Bir önceki yazıya “istihbarat servisleri devletlerin bağışıklık sistemleridir” diye başlamıştım. Bir ilave yapayım:
“İstihbarat servisleri diğer devletlerle kesintisiz diplomasi kanalıdır.”
Cumhurbaşkanı Erdoğan MİT’in 97. kuruluş yıldönümünde bu misyonu şöyle vurgulamıştı.
“İstihbarat örgütleri, ‘liderler ne yapıyorsa biz de onu yaparız’ havasında olamaz. Türk istihbarat teşkilatı, görevi gereği ‘hısımla’ olduğu gibi ‘hasımla’ da istihbarattaki temas-mesafe ilkelerini gözeterek görüşmeye devam edecektir.”
Bu bağlamda iki örnek…
MİT’in Mısır istihbaratıyla dirsek teması diplomatik ilişkilerin kopuk olduğu yıllarda da sürmüştür. Bugünkü Başkanlar düzeyindeki diyaloğun oluşmasında önemli rolü vardır.

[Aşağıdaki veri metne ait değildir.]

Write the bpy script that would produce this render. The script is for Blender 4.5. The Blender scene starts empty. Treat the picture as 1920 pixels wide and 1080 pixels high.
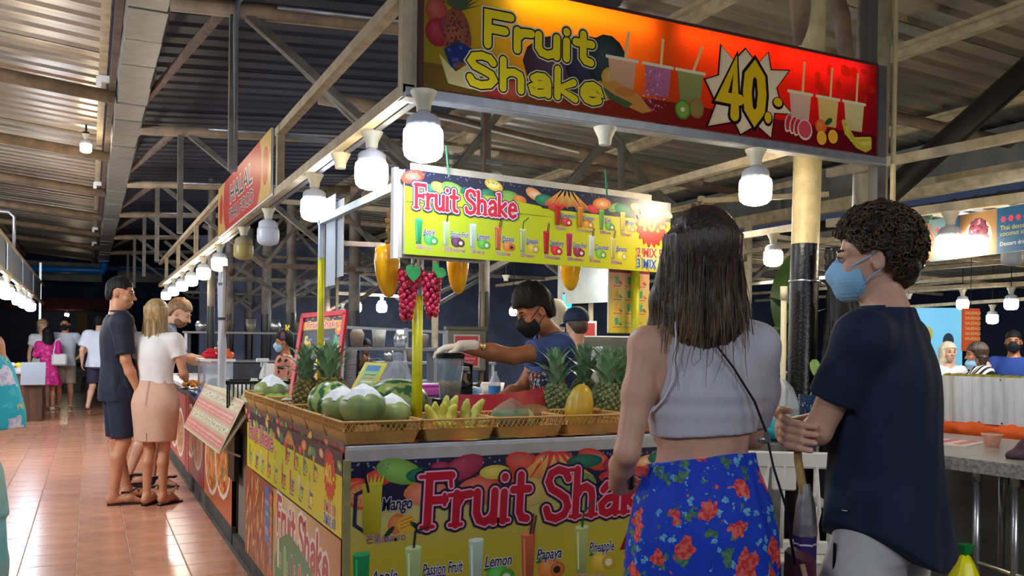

MİT’in Suriye istihbarat servisiyle de diyaloğu “bilinen sırdır.”
ÜÇ HARFLİLER
MİT’in (Milli İstihbarat Teşkilatı) atası MEH’tir. “Milli Emniyet Hizmetleri”nin
(MEH) 6 Ocak 1926’da Cumhurbaşkanı Mustafa Kemal Atatürk’ün talimatıyla Genelkurmay Başkanı Mareşal Fevzi
Çakmak tarafından kurulmuştu.
“MEH” kurumunun gizli tutulması için “MAH” adı kullanılırdı.
Burada bir parantez açayım, ilginçtir ki İstihbarat servislerinin çoğu “üç harflidir.”

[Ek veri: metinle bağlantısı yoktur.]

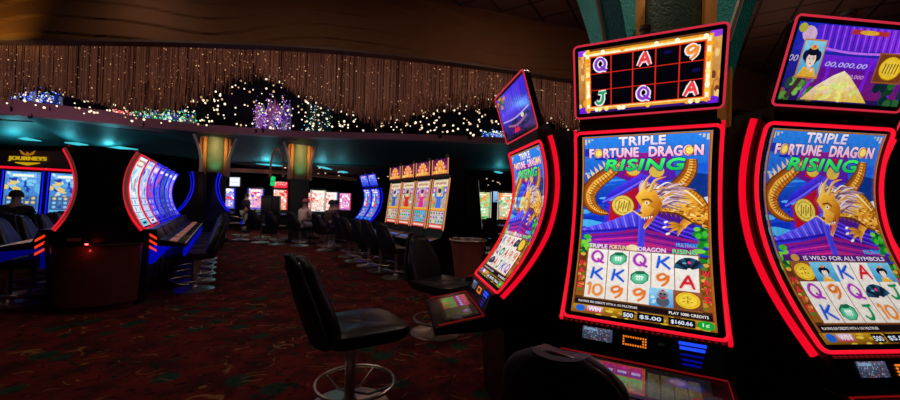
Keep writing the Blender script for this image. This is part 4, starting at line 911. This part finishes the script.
# beam with arch
bm_ = empty('canopy_beam', at(232, 170, 13.2)); q0 = at(232, 170, 13.2); q1 = at(296, 172, 14.2); q2 = at(357, 179.5, 16)
COPPER = mat('copper_brown', (.6, .33, .2), .4, .3)
mb = MB(); L = []
for i in range(13): t = i / 12; L.append(q0 * (1 - t) ** 2 + 2 * t * (1 - t) * q1 + q2 * t * t - q0)
mb.loft([[l + Vector((0, 0, -.07)), l + Vector((0, -.12, -.07)), l + Vector((0, -.12, .06)), l + Vector((0, 0, .06))] for l in L]); mb.build('beam', COPPER, bm_)
a = at(270, 176, 13.3) - q0; b2 = at(283, 176, 13.5) - q0
mb = MB(); A_ = []
for i in range(25): t = pi * i / 24; A_.append(a.lerp(b2, (1 - cos(t)) / 2) + Vector((0, 0, .98 * sin(t) ** .75)))
mb.tube(A_, .035, 8); mb.build('arch', COPPER, bm_)
for dx in (.0, 1.0): l = a.lerp(b2, dx); MB().lathe([(.05, l.z - .05), (.05, l.z + .06)], 10, (l.x, l.y, 0)).build('arch_foot', COPPER, bm_)
tag(bm_, 'curved copper brown beam with a thin arch on it, hanging beyond the columns', 'beam')

# ------------------------------------------------------------------ columns
MOSAIC = mat('teal_mosaic', (.025, .30, .30), .3, bump=.7, bscale=70, var=.6, vscale=60)
DKGREEN = mat('dark_green_mosaic', (.05, .085, .06), .35, bump=.6, bscale=60, var=.5, vscale=50)
GREENGLASS = mat('green_glass', (.16, .20, .10), .55, var=.3, vscale=5)
ORWOOD = mat('orange_wood', (.65, .25, .05), .4, var=.2, vscale=4)
CREAMP = mat('cream_plaster', (.55, .5, .42), .6)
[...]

Örneğin… İngiltere’nin MI6’sı, Amerika’nın CİA’sı, Sovyetler Birliği’nin KGB’si, Rusya Federasyonu’nun FSB ve SVR’si, bizim MİT…
“MAH” aldatmacası “Milli Amele Hizmeti”, “Millî Asayiş Hizmeti” gibi açılımlarla tanımlanmıştı. MEH üzerindeki gizlilik kuruluşundan 17 yıl sonra 1943’te kaldırılmıştır. Doğrudan Başbakanlığa bağlanmıştır. 1965’te “MEH”in adı “MİT” olarak değiştirilmiştir.